Monday, December 28, 2009

My oh my… how sad am I.

“I guess I should have stayed in bed, my pillow wrapped around my head. Instead of waking up to find a nightmare of a different kind.” – The Monkees, This Just Doesn’t Seem To Be My Day

I have so many thoughts swirling, Angels. My head is filled with these tornadoes. I can’t stop thinking about what could have been, the disappointments, coming face to face with the one person who helped shape me by breaking my heart at age 12. This all happened yesterday, and I couldn’t stop thinking about it. I wanted to work on Kenshin to get my mind off of it all…. but Rogue decided he wasn’t in the mood to work.

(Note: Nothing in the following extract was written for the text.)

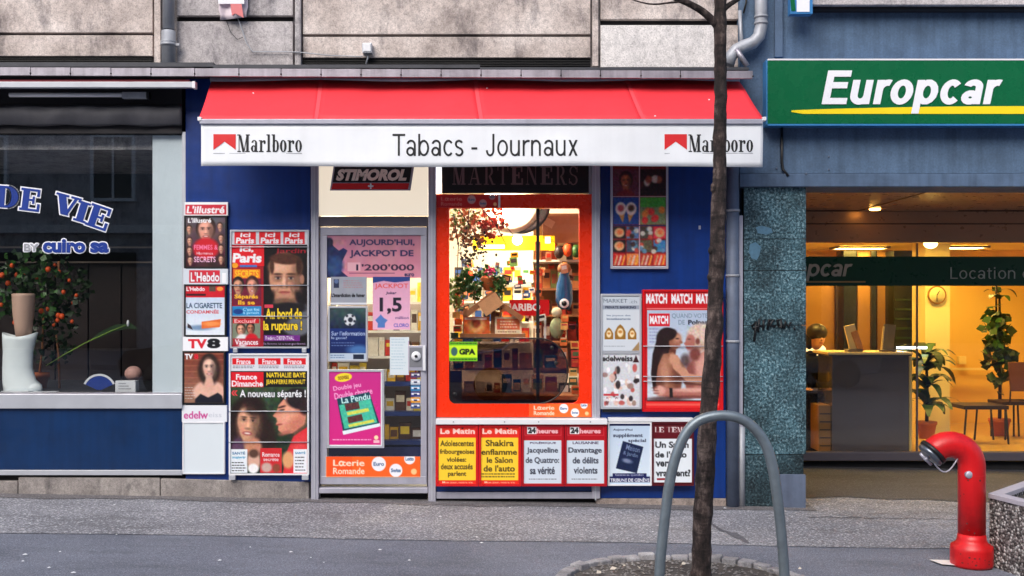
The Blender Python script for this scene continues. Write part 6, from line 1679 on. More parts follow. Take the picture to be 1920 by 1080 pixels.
# ---------------- office room
om = thing('office_room', 'warm yellow lit office interior behind the storefront glass', 'room', (4.5, 4, 0))
f0 = -.02
XR2 = 7.7
MB().box(1.9, 5.6, -.3, XR2, 5.7, 2.8).build('room_wall', M['office_wall'], om)
MB().box(1.8, 2.3, -.3, 1.9, 5.7, 2.8).build('room_wall', M['office_wall'], om)
MB().box(XR2, 2.3, -.3, XR2+.1, 5.7, 2.8).build('room_wall', M['office_wall'], om)
MB().box(1.9, 2.28, -.4, XR2, 5.6, f0+.05).build('room_floor', M['floor_warm'], om)
MB().box(1.9, 2.3, 2.36, XR2, 5.6, 2.42).build('room_ceiling', M['office_pale'], om)
k = 0
for (x, y) in ((3.1, 2.9), (4.5, 2.9), (6.0, 3.0), (4.4, 4.7), (5.6, 4.6)):
    names = ('front left', 'front middle', 'front right', 'rear left', 'rear right')
    cl_ = thing('ceiling_lamp', 'warm ceiling light panel, %s of the rental office' % names[k], 'lamp', (x, y, 2.35)); k += 1
    MB().box(x-.3, y-.15, 2.335, x+.3, y+.15, 2.352).build('diffuser', emit('warm_panel', (255, 208, 104), 36), cl_)
    mb = MB()
    for (a, b, c_, d_) in ((-.33, -.18, .33, -.152), (-.33, .152, .33, .18), (-.33, -.15, -.302, .15), (.302, -.15, .33, .15)): mb.box(x+a, y+b, 2.33, x+c_, y+d_, 2.358)
    mb.build('frame', M['frame_grey'], cl_)
def ob(name, mt, par, a, b, c_, d_, y, dep, bev=0): return pb(name, M[mt] if isinstance(mt, str) else mt, par, a, b, c_, d_, y, y+dep, bev)
ob('pale_column', 'office_pale', om, 1735, 440, 1781, 845, 3.6, .4)
ob('dark_cabinet', 'office_dark', om, 1582, 470, 1606, 790, 4.9, .3); ob('cabinet_door', 'office_wood', om, 1608, 470, 1632, 790, 4.95, .3); ob('dark_cabinet', 'office_dark', om, 1634, 470, 1643, 790, 4.9, .3); ob('cabinet_door', 'office_wood', om, 1645, 470, 1674, 790, 4.95, .3); ob('dark_cabinet', 'office_dark', om, 1676, 470, 1733, 790, 4.6, .3)
ob('wood_door', 'office_wood', om, 1500, 500, 1566, 790, 5.0, .05); ob('door_edge', 'wood_dark', om, 1567, 500, 1572, 790, 4.95, .1)
for i in range(5): ob('cabinet_slat', 'leaf_dark', om, 1680, 560+i*18, 1730, 564+i*18, 4.57, .02)
ob('wall_border', 'office_pale', om, 1783, 690, 1900, 694, 5.4, .05)
ob('thermostat', 'office_pale', om, 1798, 668, 1812, 683, 5.5, .06)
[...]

It fucking upset me, to be honest. I was really excited, and it seemed like he was doing everything to avoid this. So needless to say, he and I haven’t talked much today.

So this leaves me to face the thoughts of the man, whom I’ll call Brainiac the Marine. After not talking to him since the breakup (at least 8 years ago), we exchanged emails back and forth. Turns out, he and I have become two totally different people… though some things never change. He looks the same, except he has no hair now. Boot camp took care of that. He’s not as much of a snob, or so  I thought. It made me realize why it wouldn’t have worked out. We talked about it all, and it just reaffirmed that yes… we were young and stupid.

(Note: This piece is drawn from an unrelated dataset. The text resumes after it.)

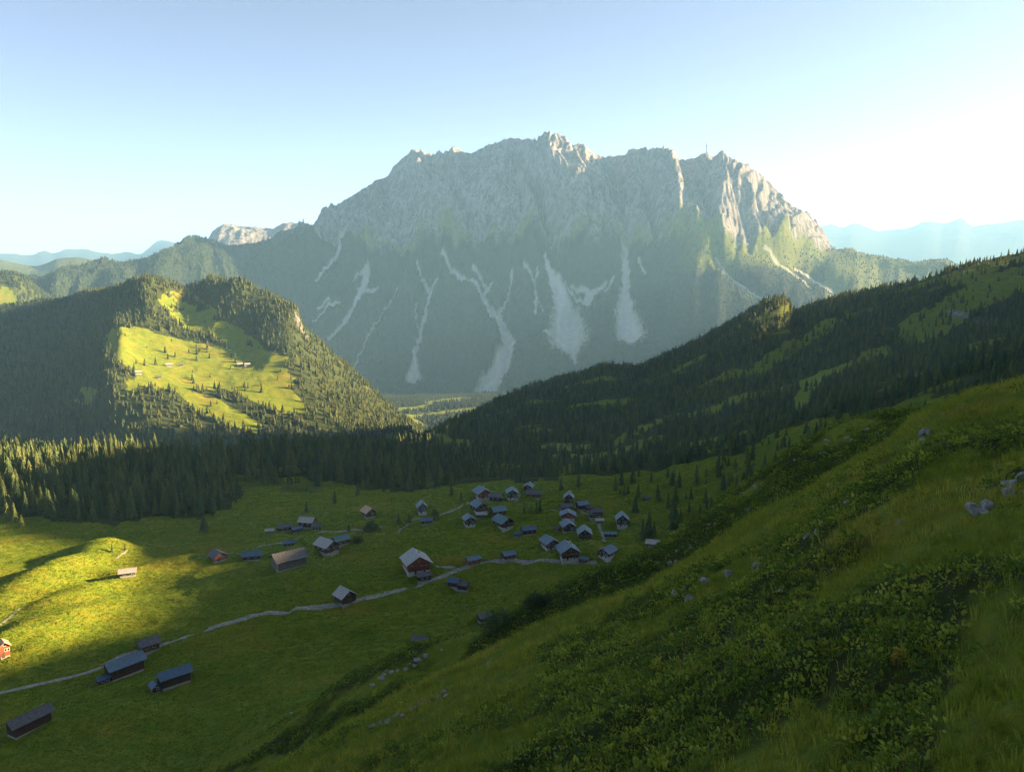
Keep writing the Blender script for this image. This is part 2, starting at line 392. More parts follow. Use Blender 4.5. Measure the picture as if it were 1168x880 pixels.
for q in [(66, 648, 438, 9.5, 13, 42, -.25), (112, 632, 468, 5.5, 22, 12, 0), (84, 668, 404, 5, 9, 22, -.5), (92, 688, 382, 3.4, 8, 16, -.4), (14, 690, 372, 5.5, 10, 24, -.4), (40, 706, 358, 2.6, 8, 18, -.3),
          (215, 648, 432, 4.0, 26, 12, .1), (150, 655, 424, 2.6, 20, 8, 0), (150, 712, 345, 3.5, 30, 10, .2), (330, 660, 392, 5.5, 55, 16, -.05), (500, 600, 480, 5, 60, 18, .1), (560, 655, 395, 5, 60, 14, .1),
          (640, 648, 405, 3, 40, 12, .0), (420, 640, 430, 4.5, 40, 14, .3), (250, 790, 305, 3.5, 34, 10, .25), (120, 830, 285, 3, 30, 9, .3), (380, 720, 335, 3, 40, 10, .2)]:
    knoll(*q)
# --- hills
r_ = rows(700, 4700)
x, y, dd = X[r_], Y[r_], DD[r_]
hl = sstep(720, 1000, dd) * sstep(4600, 4000, dd)
Z[r_] += hl * (16 * fbm(x / 310, y / 310, 4, 51) + 5 * ridged(x / 90, y / 90, 3, 55)) * np.where(PX[r_] > 470, .8, 1)
# rocky knobs on the left hill's shoulder
for q in [(336, 372, 2190, 9, 40, 50, 0), (345, 392, 2180, 8, 36, 46, 0), (205, 352, 2240, -22, 60, 120, -.4), (240, 335, 2290, -12, 60, 90, 0), (270, 340, 2260, 14, 30, 90, .3)]:
    knoll(*q)
# --- the mountain
pl, pf = frac('base', 'cf'), frac('cf', 'ridge')
S = np.arctan2(X, Y) * 6600.0
mr = rows(4200, 8500)
plm, pfm, Sm, px_, dd = pl[mr], pf[mr], S[mr], PX[mr], DD[mr]
inm = sstep(4300, 4900, dd) * sstep(8400, 7600, dd)
lean = np.where(px_ < 580, 120, -40) * (1 - pfm)
w1 = 120 * fbm(Sm / 420, pfm * 2.2, 3, 61)
s2 = Sm + lean + w1
mtn = sstep(300, 380, px_) * sstep(965, 915, px_)          # bare rock part
win = sstep(-.12, .22, pfm) * (1 - .78 * sstep(.74, 1.0, pfm)) * inm
rel = (150 * ridged(s2 / 520, pfm * .6, 2, 62) + 110 * ridged(s2 / 210 + 3, pfm * 1.0 + 2, 2, 66) + 58 * ridged(s2 / 92, pfm * 1.6, 3, 70)
       + 34 * ridged(s2 / 40, pfm * 3.4 + Sm / 300, 3, 75) + 16 * ridged((Sm + pfm * 900) / 260, pfm * 14, 3, 79))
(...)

“I’m gonna pack up all the pain. I’m gonna keep it in my heart. I’m gonna catch me the fastest train. I’m gonna make me a brand new start.” – The Monkees, Tomorrow’s Going To Be Another Day

And boy… did I. I decided life was full of disappointments from others. The last thing I wanted to do was disappoint myself. So I became the person I wanted to be. No compromises. No restraint. I did what I wanted. I reached the creative zenith I longed for. I had the best muses, and I became one for some. The men in my life were all creative geniuses who did what they wanted and loved what they did. I fed off of that. It was a blissful time.

“I had no more than I did before, but now I’ve got all that I need. For I love you, and I know you love me.” – The Monkees, Papa Gene’s Blues

I finally thought I was over him. I thought he was just a memory. A ghost who never haunted me. Then, I sent him a facebook message. I doubt he’d even remember me, let alone respond. But he did. And told me to email him. So I did. We just talked about things. Where we were, the usual “catch up” stuff. We talked about everything… except our past. We found out that we were different people since Jr. High school. He was more open, and not as reserved. As for me… well, I’m a totally different person.

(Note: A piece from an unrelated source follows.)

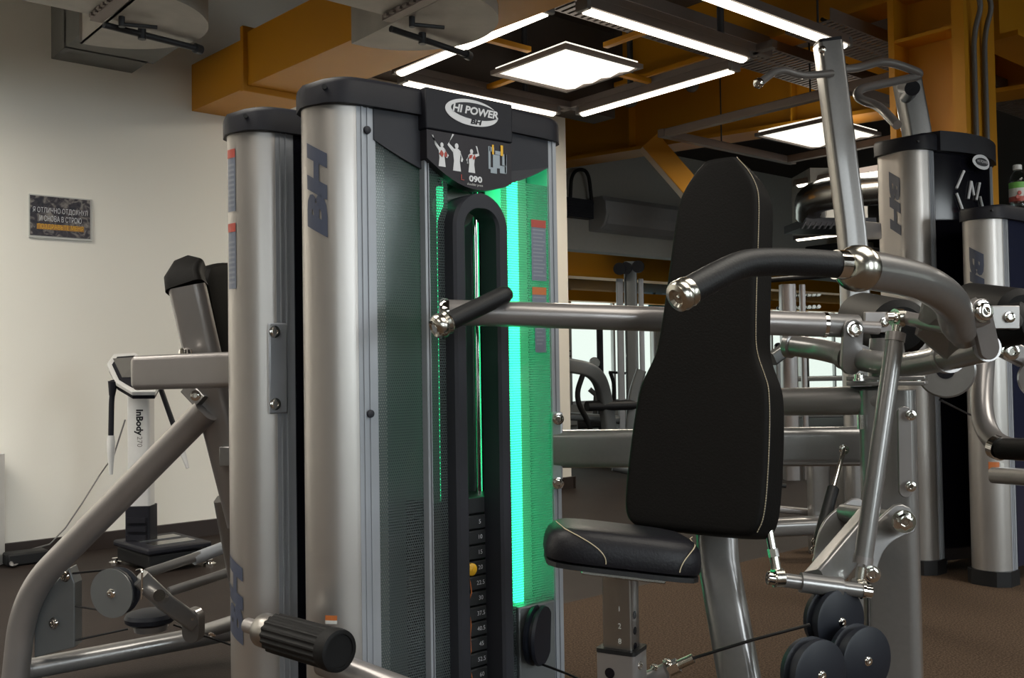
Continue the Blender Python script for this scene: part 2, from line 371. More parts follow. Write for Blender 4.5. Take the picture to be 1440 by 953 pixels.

“Believing in the promise painted in your smile, I’ve chased what I was running from along the while. I’ve known you a hundred times, in memories I recall. Still, I don’t think you know me at all.” – The Monkees, I Don’t Think You Know Me At All

I saw him two days ago for the first time in over 5 years. I remembered how attractive he used to be (and how he still had the same smile and eyes). I saw him in a new light. He was a new Brainiac. He thought the same of me, I’m sure. It wasn’t until last night… That’s when we addressed the elephant in the car. I won’t go into it here. Let’s just say, we might have done things differently if we had known better.

The past can not be changed. Still, we all wonder about second chances. Would I date him again? (If I wasn’t with Rogue, that is.) Well… it would be hard to date a Marine stationed in Japan (and yes, I’m jealous). I don’t know if I could. Maybe. But I can’t. So it’s best not to think about it.

Welcome to my mind, Angels. Emergency exits are for cowards.